**Aim of the task:** Lines containing the word "part" should be extracted in full.

**Source data:**
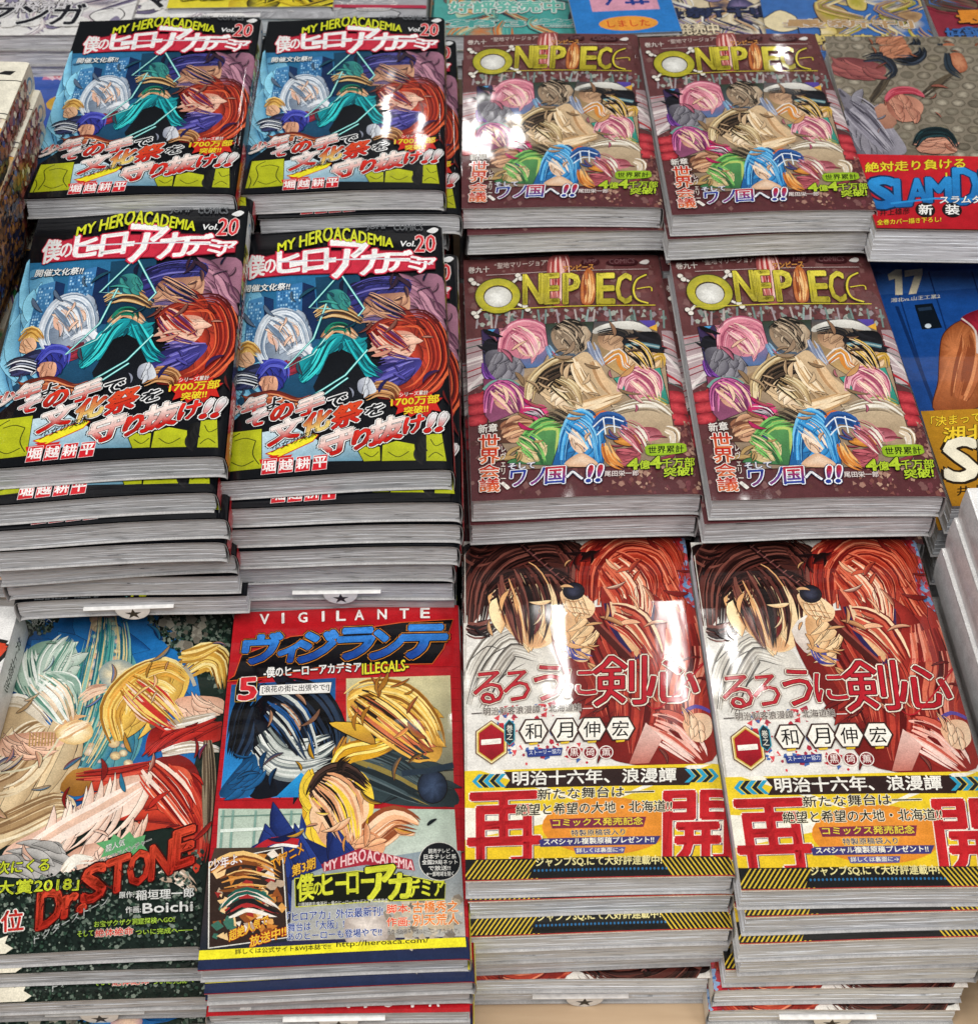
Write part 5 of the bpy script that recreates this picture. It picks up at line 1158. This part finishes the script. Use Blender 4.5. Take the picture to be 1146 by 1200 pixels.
def design_team():
    """cobbled brown picture with a red title band (only its left part is in view)"""
    D = Design('team', 128., 182., corners=[(100, 190), (1080, 150), (1500, 950), (320, 1000)], seed=21)
    D.P([(60, 150), (1120, 110), (1560, 1000), (280, 1040)], '#8a8070', '#7c7264')
    rn = D.rnd
    for i in range(14):
        for j in range(16):
            x = 100+j*80+i*14+(i % 2)*34; y = 195+i*38-j*1.5; 
            D.B([(x-36, y), (x-16, y-15), (x+20, y-15), (x+36, y), (x+18, y+15), (x-18, y+15)], rn.choice(['#a09684', '#8c8474', '#b4aa98', '#787062', '#948a76']), rn.choice(['#5c5448', '#6c6456']), smooth=2)
    D.hair([(300, 440), (370, 360), (420, 290)], 16, 22, ['#3c342c', '#5c5040'], 9)
    D.hair([(560, 400), (640, 340), (720, 290)], 16, 22, ['#3c342c', '#5c5040'], 9)
    D.B([(120, 300), (150, 250), (260, 245), (380, 270), (390, 310), (300, 335), (160, 330)], '#a8605c', '#6c3438', edge='#2c1c1c', ew=3)
    D.hair([(280, 250), (370, 235), (430, 290), (380, 330)], 20, 26, ['#20242c', '#343c4c'], 10)
    D.B([(360, 190), (430, 180), (500, 180), (520, 220), (450, 240), (390, 230)], '#c88868', '#96583c', edge='#2c1c1c', ew=3)
    D.hair([(430, 240), (520, 240), (570, 210), (560, 180)], 24, 32, ['#1c2028', '#3a4454', '#12151c'], 12)
    D.B([(700, 210), (760, 200), (790, 260), (740, 280)], '#d0906c', '#a05c40'); D.hair([(690, 200), (700, 260), (760, 300)], 18, 22, ['#182028', '#2c3844'], 10)
    D.B([(150, 380), (230, 420), (340, 470), (440, 560), (480, 660), (210, 672), (190, 500)], '#9a96a0', '#5c5864', edge='#2c2830', ew=3)
    D.hair([(200, 450), (300, 520), (420, 640)], 70, 50, ['#aeaab4', '#74707c', '#4c4854', '#8c8894'], 12)
    D.P([(330, 460), (400, 440), (440, 520), (380, 550)], '#c08c74', '#9c6c58', smooth=2)
    D.B([(390, 440), (430, 400), (520, 400), (575, 440), (540, 500), (460, 515), (405, 480)], '#cc9078', '#965848', edge='#2c1c1c', ew=3)
    D.hair([(380, 430), (430, 385), (520, 375), (580, 400)], 16, 40, ['#b03c4c', '#8c2838', '#cc5c6c'], 11)
    D.B([(530, 610), (580, 570), (680, 560), (730, 600), (720, 640), (560, 648)], '#d09880', '#a06450', edge='#1c1414', ew=3)
    D.hair([(525, 620), (570, 565), (680, 555), (735, 620)], 22, 40, ['#14282c', '#0e1a1e', '#24444a'], 11)
    D.overpaint([(110, 195), (1100, 155), (1280, 620), (230, 660)], 260)
    D.g = 'paper_band'
    D.P([(225, 672), (1300, 632), (1560, 940), (330, 1012)], '#c8202c', '#b01824')
    D.T('絶対走り負ける', 278, 752, 772, 704, 44, '#e8d430', ((.07, '#7c1414'),), bold=.03)
    D.T('い', 676, 776, 730, 770, 44, '#e8d430', ((.07, '#7c1414'),), bold=.03)
    o = ((.08, '#10284c'),)
    for ch, x0, x1, yb, h in (('S', 300, 425, 908, 130), ('L', 428, 500, 896, 120), ('A', 490, 585, 880, 110), ('M', 585, 700, 868, 108), ('D', 720, 840, 870, 160), ('U', 850, 950, 860, 150), ('N', 960, 1060, 855, 145), ('K', 1070, 1180, 850, 140)):
        D.T(ch, x0, yb, x1, yb-8, h, '#2c8cd0', o, bold=.07, slant=-4, col2='#1c68ac')
    D.L([(400, 885), (620, 850), (850, 840)], 14, '#2c8cd0')
    D.T('スラムダンク', 645, 872, 960, 850, 34, '#f2f0ec', ((.08, '#10284c'),), bold=.03)
    for ch, cx, cy in (('新', 572, 905), ('装', 705, 898)):
        D.E(cx, cy, 50, 34, '#181414', n=20); D.T(ch, cx-32, cy+22, cx+36, cy+20, 46, '#f2f0ec', (), bold=.03)
    D.T('井上雄彦', 345, 945, 495, 928, 30, '#241414', (), bold=.02)
    D.T('全巻カバー描き下ろし!', 330, 988, 650, 955, 24, '#e8d430', ((.06, '#7c1414'),), bold=.02)
    return D, None
def design_blue():
    D = Design('blue', 128., 182., corners=[(80, 120), (850, 78), (1130, 1100), (430, 1150)], seed=22)
    D.M = homography([(66, 96), (1009, 77), (1552, 1143), (434, 1170)], 128, 182)
    D.P([(40, 80), (900, 40), (1200, 1150), (380, 1200)], '#1c4c94', '#143c7c')
    D.P([(100, 150), (860, 110), (880, 190), (115, 240)], '#2c5ca4')
    for x in (170, 330, 520): D.L([(x, 140), (x+190, 760)], 5, '#0e2c60')
    D.L([(190, 290), (362, 745)], 12, '#102c5c')
    D.P([(270, 286), (345, 278), (388, 385), (303, 392)], '#101820', edge='#0a0e14', ew=3); D.P([(282, 298), (340, 292), (346, 306), (288, 312)], '#24364c')
    D.E(328, 377, 14, 10, '#c8d4dc')
    D.B([(378, 500), (392, 420), (440, 370), (500, 350), (560, 380), (600, 520), (560, 700), (530, 742), (356, 748), (372, 620)], '#cc7c4c', '#8c4824', (440, 480), edge='#3c1c10', ew=3, smooth=6)
    D.hair([(470, 700), (500, 600), (520, 480), (500, 400)], 60, 26, ['#b0643c', '#d88c5c', '#8c4828'], 14)
    D.B([(470, 350), (540, 310), (640, 300), (680, 500), (560, 520), (530, 400)], '#a8283c', '#6c1424', smooth=6); D.L([(475, 345), (535, 400), (545, 500)], 7, '#d8c8c0', smooth=4)
    D.g = 'title_lettering'
    D.P([(150, 152), (186, 130), (212, 129), (216, 240), (184, 242), (182, 170), (156, 178)], '#ece0c0')
    D.P([(224, 134), (302, 126), (303, 152), (276, 236), (242, 239), (268, 156), (225, 162)], '#ece0c0')
    D.T('湘北vs.山王工業2', 165, 274, 380, 256, 18, '#dcd8cc', (), bold=.01)
    D.g = 'paper_band'
    D.P([(295, 752), (900, 728), (1200, 1120), (425, 1180)], '#b88420', '#a87418')
    D.T('「決まって', 340, 822, 560, 800, 44, '#ecc830', ((.06, '#3c2808'),), bold=.02); D.T('湘北', 395, 890, 600, 870, 64, '#ecc830', ((.06, '#3c2808'),), bold=.03)
    D.T('S', 410, 1060, 545, 1050, 180, '#ece4cc', ((.07, '#241808'),), bold=.05, slant=-8); D.T('LAM', 560, 1052, 860, 1040, 175, '#ece4cc', ((.07, '#241808'),), bold=.05, slant=-8)
    D.T('井上雄彦', 455, 1125, 700, 1100, 40, '#241808', (), bold=.02)
    return D, None
def generic(key, cols, seed, W=113., H=176., kind=0, txt=()):
    """plain colour-block cover for a book seen only as a blurred strip"""
    D = Design(key, W, H, seed=seed); rn = D.rnd
    D.P([(0, 0), (W, 0), (W, H), (0, H)], cols[0])
    for i in range(46):
        x, y = rn.uniform(0, W), rn.uniform(0, H); a, b = rn.uniform(5, 18), rn.uniform(5, 20)
        pts = [(x+a*math.cos(t)*rn.uniform(.6, 1.1), y+b*math.sin(t)*rn.uniform(.6, 1.1)) for t in np.linspace(0, 6.28, 9)[:-1]]
        D.B(pts, rn.choice(cols), rn.choice(cols), edge='#1c1a20' if rn.random() < .3 else None, ew=.8, smooth=3)
    for i in range(26):
        x, y = rn.uniform(5, W-5), rn.uniform(5, H-5)
        D.hair([(x, y), (x+rn.uniform(-20, 20), y+12), (x+rn.uniform(-30, 30), y+30)], rn.uniform(3, 9), 14, cols, 1.6)
    if kind == 0 and H > 100:
        for t, y, c in (('好評発売中', 150, cols[1]), ('最新刊', 128, cols[2]), ('第3巻', 168, cols[0])): D.T(t, rn.uniform(4, 20), y, rn.uniform(60, 105), y-2, rn.uniform(9, 17), c, ((.08, rn.choice(['#1c1c24', '#f0ece8'])),), bold=.05)
    for t, x0, y0, x1, y1, h, c, oc in txt: D.T(t, x0, y0, x1, y1, h, c, ((.07, oc),) if oc else (), bold=.04)
    return D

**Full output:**
Write part 5 of the bpy script that recreates this picture. It picks up at line 1158. This part finishes the script. Use Blender 4.5. Take the picture to be 1146 by 1200 pixels.
    """cobbled brown picture with a red title band (only its left part is in view)"""